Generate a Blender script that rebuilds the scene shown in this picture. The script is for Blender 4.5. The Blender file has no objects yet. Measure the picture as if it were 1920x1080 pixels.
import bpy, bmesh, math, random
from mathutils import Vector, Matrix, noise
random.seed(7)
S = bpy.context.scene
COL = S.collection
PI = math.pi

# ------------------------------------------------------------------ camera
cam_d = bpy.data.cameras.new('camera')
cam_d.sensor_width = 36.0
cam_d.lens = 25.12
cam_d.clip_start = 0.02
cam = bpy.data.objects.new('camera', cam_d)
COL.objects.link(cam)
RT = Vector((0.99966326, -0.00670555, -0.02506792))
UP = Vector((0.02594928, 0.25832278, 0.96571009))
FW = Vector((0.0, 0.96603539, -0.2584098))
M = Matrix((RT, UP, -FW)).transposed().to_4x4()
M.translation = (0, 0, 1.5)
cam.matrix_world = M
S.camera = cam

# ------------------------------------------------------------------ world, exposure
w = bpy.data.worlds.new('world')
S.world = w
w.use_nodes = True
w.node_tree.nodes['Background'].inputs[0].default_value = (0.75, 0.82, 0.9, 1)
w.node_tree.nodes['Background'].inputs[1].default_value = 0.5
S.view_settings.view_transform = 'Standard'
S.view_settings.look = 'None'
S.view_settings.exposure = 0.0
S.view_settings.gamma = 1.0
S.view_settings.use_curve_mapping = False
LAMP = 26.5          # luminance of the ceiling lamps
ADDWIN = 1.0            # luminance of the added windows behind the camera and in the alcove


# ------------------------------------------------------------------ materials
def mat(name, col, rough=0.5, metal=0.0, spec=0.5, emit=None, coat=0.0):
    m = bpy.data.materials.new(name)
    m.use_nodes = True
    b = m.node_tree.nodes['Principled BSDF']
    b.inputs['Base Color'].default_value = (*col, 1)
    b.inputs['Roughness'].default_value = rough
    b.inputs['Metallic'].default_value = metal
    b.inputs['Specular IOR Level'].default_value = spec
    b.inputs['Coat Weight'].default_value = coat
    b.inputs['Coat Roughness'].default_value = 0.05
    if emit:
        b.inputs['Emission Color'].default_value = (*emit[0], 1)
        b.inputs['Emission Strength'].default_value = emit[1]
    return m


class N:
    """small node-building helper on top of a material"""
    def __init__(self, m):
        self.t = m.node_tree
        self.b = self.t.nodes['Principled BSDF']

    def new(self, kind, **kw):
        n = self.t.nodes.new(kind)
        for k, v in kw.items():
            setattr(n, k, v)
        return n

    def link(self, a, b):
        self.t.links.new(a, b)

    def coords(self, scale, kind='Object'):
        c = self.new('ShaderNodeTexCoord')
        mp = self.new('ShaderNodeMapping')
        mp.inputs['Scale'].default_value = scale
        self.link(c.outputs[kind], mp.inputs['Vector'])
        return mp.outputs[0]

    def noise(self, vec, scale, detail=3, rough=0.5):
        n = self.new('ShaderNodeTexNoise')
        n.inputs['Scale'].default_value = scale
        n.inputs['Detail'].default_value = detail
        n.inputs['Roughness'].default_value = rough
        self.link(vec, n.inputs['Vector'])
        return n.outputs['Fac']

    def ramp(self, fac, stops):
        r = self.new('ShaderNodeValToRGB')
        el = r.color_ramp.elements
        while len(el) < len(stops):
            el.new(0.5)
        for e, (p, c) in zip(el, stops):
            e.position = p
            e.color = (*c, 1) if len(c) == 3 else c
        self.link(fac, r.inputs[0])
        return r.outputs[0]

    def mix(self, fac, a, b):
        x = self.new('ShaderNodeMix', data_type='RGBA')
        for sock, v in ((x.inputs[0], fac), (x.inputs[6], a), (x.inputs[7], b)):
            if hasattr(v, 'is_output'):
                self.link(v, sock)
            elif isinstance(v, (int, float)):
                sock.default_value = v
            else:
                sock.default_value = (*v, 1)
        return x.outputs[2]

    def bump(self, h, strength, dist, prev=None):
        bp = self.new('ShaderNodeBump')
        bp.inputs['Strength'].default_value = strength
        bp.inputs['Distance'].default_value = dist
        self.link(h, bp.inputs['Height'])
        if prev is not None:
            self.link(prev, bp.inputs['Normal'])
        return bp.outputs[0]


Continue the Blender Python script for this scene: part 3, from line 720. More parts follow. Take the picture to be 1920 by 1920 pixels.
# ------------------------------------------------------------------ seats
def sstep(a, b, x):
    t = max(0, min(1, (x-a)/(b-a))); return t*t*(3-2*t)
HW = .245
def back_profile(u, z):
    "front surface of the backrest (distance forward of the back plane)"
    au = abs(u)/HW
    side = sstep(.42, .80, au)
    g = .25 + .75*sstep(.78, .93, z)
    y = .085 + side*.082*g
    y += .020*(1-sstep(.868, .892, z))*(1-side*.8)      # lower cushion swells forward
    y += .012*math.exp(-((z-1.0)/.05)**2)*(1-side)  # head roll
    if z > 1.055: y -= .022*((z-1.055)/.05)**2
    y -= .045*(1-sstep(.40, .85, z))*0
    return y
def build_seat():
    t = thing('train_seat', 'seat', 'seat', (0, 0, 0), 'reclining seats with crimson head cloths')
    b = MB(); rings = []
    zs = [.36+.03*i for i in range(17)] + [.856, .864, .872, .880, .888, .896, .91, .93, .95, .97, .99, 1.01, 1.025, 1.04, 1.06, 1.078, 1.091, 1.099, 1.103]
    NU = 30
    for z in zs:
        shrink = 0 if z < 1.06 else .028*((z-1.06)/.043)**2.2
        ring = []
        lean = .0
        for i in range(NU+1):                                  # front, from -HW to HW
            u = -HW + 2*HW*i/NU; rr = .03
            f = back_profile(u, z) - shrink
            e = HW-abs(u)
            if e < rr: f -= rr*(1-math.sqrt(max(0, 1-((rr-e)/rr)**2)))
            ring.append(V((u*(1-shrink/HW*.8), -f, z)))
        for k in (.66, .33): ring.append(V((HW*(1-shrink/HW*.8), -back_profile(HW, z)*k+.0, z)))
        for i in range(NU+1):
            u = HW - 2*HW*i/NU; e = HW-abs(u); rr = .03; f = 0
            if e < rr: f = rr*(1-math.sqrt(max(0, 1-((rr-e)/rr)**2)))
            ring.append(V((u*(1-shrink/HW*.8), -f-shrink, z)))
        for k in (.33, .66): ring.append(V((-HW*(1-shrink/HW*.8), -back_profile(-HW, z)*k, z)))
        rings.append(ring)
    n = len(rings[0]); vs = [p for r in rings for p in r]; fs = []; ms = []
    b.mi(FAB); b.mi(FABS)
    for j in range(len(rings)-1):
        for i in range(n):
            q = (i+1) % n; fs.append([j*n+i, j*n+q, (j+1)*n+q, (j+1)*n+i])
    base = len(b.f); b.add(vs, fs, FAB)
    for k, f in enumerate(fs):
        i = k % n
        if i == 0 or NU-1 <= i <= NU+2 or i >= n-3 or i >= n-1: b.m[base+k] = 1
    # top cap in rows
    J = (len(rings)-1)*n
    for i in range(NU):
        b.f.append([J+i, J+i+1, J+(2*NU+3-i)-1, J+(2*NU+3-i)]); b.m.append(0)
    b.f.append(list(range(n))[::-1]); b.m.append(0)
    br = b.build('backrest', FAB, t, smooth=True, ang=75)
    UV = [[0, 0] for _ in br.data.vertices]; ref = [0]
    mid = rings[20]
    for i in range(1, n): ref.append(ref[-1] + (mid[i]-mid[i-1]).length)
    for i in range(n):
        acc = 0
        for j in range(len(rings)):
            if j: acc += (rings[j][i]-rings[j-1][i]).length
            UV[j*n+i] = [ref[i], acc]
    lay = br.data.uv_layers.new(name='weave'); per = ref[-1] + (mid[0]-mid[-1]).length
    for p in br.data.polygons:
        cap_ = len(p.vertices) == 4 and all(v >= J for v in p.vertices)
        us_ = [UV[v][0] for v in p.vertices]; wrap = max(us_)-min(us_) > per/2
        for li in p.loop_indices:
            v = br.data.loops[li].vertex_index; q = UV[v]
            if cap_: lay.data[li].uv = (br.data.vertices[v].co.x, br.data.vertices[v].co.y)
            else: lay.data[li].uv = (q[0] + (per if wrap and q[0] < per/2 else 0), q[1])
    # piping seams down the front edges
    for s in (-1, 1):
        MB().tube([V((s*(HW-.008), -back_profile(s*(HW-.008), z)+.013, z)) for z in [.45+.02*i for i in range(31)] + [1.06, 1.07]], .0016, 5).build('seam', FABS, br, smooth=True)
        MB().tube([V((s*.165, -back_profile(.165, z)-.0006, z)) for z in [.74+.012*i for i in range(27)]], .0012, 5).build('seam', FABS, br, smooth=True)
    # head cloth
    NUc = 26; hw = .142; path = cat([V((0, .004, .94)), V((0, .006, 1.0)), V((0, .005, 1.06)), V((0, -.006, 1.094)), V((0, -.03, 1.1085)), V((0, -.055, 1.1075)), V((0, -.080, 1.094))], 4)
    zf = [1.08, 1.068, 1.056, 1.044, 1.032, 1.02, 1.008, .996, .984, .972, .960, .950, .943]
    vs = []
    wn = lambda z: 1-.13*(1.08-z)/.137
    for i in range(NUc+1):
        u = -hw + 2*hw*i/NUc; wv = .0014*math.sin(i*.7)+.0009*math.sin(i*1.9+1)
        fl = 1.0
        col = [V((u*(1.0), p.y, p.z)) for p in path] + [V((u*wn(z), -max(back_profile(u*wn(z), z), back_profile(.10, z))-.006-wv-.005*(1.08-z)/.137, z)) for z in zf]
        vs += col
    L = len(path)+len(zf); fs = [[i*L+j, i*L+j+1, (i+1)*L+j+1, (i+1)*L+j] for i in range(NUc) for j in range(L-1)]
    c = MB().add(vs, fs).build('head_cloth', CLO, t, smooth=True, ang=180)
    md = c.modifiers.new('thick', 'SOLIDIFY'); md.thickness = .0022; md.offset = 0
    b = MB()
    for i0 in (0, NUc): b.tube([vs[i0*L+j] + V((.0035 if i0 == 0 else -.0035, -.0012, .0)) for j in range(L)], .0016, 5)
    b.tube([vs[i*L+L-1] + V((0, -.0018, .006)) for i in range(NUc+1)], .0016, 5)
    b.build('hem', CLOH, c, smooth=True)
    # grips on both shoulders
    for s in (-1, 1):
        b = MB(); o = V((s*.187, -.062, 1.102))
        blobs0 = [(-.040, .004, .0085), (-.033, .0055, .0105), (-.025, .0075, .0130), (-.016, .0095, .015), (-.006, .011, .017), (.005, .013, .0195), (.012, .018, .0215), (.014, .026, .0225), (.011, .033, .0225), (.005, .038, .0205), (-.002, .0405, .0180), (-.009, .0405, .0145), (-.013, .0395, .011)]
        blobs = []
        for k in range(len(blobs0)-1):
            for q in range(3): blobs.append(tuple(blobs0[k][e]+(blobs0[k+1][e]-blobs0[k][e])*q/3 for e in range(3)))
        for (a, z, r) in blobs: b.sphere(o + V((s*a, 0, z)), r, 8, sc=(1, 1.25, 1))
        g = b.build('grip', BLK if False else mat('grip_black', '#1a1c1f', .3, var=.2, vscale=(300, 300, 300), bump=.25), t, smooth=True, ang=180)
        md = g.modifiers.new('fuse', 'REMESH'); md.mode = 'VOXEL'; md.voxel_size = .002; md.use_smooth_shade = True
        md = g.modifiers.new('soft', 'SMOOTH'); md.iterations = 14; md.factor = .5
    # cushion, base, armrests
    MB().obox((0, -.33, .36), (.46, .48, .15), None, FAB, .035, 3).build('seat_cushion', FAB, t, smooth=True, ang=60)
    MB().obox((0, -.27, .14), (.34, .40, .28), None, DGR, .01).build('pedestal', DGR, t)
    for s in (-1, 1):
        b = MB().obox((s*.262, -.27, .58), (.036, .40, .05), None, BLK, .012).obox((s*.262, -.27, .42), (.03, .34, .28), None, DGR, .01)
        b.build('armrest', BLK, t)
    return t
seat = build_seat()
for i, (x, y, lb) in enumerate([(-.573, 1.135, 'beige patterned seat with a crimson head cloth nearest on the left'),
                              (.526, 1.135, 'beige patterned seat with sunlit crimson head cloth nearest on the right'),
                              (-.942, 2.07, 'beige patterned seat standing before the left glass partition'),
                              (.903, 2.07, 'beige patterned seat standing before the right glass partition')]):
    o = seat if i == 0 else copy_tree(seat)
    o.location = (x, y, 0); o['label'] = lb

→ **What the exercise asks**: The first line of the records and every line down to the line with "behind the camera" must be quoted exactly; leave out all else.

→ **Response to the exercise**:
Generate a Blender script that rebuilds the scene shown in this picture. The script is for Blender 4.5. The Blender file has no objects yet. Measure the picture as if it were 1920x1080 pixels.
import bpy, bmesh, math, random
from mathutils import Vector, Matrix, noise
random.seed(7)
S = bpy.context.scene
COL = S.collection
PI = math.pi

# ------------------------------------------------------------------ camera
cam_d = bpy.data.cameras.new('camera')
cam_d.sensor_width = 36.0
cam_d.lens = 25.12
cam_d.clip_start = 0.02
cam = bpy.data.objects.new('camera', cam_d)
COL.objects.link(cam)
RT = Vector((0.99966326, -0.00670555, -0.02506792))
UP = Vector((0.02594928, 0.25832278, 0.96571009))
FW = Vector((0.0, 0.96603539, -0.2584098))
M = Matrix((RT, UP, -FW)).transposed().to_4x4()
M.translation = (0, 0, 1.5)
cam.matrix_world = M
S.camera = cam

# ------------------------------------------------------------------ world, exposure
w = bpy.data.worlds.new('world')
S.world = w
w.use_nodes = True
w.node_tree.nodes['Background'].inputs[0].default_value = (0.75, 0.82, 0.9, 1)
w.node_tree.nodes['Background'].inputs[1].default_value = 0.5
S.view_settings.view_transform = 'Standard'
S.view_settings.look = 'None'
S.view_settings.exposure = 0.0
S.view_settings.gamma = 1.0
S.view_settings.use_curve_mapping = False
LAMP = 26.5          # luminance of the ceiling lamps
ADDWIN = 1.0            # luminance of the added windows behind the camera and in the alcove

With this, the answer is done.